1. From faculty -- syllabuses and/or pages on course websites that include referral to on-campus resources available to students experiencing difficulties with course materials in ways that need to be addressed with specific expertise – counseling resources, support groups, advising, relevant student organizations, etc.  If such resources do not exist or are insufficiently funded, we believe our efforts should be directed toward establishing and increasing support for them. Mandating trigger warnings should not be a substitute for this important work.

2. From administrators -- systematic, robust, and proactive institutional attention to such matters as sexual assault, racially motivated attacks, harassment, and other practices of violence on campus.

3. From faculty and administrators -- faculty development opportunities that will enhance our ability to recognize and respond appropriately to students’ strong emotional reactions to materials that ask them to witness or analyze violence, question their own privilege, understand their own place in structures of injustice, and undertake other psychologically difficult tasks.

4. From students -- awareness that the faculty who teach the very materials that help them understand and combat racism, sexism, heterosexism, ableism, etc., as well as trauma, violence, and practices of injustice, are often the most vulnerable members of their professional context.
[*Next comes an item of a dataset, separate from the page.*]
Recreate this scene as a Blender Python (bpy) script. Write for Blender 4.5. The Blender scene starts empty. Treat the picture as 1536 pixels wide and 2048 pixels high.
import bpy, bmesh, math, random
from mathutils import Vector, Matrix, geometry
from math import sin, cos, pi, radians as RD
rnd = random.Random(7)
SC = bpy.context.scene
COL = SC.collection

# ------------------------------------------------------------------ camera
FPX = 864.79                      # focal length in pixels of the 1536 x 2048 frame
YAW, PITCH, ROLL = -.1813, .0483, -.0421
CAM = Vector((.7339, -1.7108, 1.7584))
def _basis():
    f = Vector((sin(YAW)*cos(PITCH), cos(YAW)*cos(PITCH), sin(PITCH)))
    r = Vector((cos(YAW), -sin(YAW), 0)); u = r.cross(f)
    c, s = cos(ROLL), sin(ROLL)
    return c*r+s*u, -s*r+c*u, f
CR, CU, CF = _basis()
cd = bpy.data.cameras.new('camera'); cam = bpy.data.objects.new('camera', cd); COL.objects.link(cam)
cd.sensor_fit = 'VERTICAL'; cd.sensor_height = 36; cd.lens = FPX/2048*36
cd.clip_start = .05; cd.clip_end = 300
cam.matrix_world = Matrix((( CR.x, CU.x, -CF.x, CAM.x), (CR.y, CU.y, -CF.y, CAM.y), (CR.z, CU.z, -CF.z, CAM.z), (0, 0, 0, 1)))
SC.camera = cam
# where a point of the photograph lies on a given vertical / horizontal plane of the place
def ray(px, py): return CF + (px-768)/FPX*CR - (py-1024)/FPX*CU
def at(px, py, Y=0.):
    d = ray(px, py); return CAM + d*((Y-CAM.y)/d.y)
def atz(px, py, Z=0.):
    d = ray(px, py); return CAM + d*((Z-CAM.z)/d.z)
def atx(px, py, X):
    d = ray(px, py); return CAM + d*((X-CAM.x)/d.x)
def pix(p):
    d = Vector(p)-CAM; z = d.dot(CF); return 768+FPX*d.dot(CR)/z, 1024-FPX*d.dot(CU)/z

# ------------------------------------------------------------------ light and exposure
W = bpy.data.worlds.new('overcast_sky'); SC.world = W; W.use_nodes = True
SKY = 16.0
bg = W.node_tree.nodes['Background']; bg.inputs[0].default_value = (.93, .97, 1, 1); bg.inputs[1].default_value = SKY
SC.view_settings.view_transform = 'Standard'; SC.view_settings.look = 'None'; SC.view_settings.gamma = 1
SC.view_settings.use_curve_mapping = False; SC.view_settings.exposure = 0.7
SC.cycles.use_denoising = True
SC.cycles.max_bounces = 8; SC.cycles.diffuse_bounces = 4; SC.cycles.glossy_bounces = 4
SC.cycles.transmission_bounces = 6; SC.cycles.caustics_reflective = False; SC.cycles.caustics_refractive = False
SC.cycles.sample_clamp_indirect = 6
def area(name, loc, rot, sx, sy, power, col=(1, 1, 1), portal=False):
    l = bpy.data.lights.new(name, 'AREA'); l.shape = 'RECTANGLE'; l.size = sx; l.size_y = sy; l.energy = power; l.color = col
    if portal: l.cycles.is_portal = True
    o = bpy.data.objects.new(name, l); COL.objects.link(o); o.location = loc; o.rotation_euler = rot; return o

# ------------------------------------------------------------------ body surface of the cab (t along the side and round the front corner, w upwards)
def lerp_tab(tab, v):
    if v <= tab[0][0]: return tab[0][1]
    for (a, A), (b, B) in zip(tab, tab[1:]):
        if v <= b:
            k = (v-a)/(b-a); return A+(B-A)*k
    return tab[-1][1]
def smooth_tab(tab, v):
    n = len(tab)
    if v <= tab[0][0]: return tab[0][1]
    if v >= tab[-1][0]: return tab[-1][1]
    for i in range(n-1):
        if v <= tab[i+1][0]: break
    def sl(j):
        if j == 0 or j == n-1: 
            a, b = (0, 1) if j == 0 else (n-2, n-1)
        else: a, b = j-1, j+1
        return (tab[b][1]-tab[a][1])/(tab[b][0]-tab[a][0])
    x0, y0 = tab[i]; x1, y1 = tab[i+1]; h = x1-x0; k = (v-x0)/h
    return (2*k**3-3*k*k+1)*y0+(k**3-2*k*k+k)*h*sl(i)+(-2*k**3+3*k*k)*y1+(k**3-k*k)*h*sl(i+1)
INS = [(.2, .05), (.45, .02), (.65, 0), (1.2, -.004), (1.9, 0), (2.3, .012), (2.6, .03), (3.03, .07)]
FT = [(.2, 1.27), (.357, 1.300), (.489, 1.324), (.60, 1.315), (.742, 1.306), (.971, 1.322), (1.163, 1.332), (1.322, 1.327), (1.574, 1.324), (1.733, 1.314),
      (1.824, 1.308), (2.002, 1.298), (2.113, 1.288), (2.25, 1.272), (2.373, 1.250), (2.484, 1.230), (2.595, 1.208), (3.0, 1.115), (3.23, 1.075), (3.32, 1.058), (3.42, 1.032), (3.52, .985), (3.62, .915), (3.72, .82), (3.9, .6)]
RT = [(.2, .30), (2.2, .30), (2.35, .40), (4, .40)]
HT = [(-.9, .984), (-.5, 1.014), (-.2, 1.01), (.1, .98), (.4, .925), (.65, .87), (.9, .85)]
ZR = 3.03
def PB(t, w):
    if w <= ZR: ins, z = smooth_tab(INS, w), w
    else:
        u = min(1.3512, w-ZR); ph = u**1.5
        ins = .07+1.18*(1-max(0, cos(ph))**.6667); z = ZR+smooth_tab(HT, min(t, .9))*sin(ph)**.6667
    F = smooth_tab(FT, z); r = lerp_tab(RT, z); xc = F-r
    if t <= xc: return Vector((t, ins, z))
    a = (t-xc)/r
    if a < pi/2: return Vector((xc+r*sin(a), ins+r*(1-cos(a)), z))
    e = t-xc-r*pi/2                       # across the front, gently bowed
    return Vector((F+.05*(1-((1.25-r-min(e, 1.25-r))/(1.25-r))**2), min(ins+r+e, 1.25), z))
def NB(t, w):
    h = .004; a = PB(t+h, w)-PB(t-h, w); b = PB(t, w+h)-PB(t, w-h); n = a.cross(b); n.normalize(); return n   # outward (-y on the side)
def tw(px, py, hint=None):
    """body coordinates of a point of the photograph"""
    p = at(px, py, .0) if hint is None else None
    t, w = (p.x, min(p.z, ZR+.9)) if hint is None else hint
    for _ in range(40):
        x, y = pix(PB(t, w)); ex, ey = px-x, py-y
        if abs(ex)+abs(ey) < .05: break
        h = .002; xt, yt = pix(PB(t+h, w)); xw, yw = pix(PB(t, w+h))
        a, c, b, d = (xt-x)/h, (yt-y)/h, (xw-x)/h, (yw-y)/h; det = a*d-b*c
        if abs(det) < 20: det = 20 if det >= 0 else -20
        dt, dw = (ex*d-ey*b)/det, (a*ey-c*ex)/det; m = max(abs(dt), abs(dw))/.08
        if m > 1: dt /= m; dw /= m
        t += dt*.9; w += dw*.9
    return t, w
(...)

Administrations may use student complaints to marginalize particular faculty and particular topics, and/or use a trigger mandate/recommendation to delimit what can be taught in the first place.

Some students may read trigger warnings as evidence that faculty and the university care for them and recognize their histories of trauma. We believe the university has a responsibility to provide that care in the form of appropriate resources and support beyond any statement on a course syllabus. As well-intended as trigger warnings may seem, they make promises about the management of trauma’s afterlife that a syllabus, or even a particular faculty member, should not be expected to keep.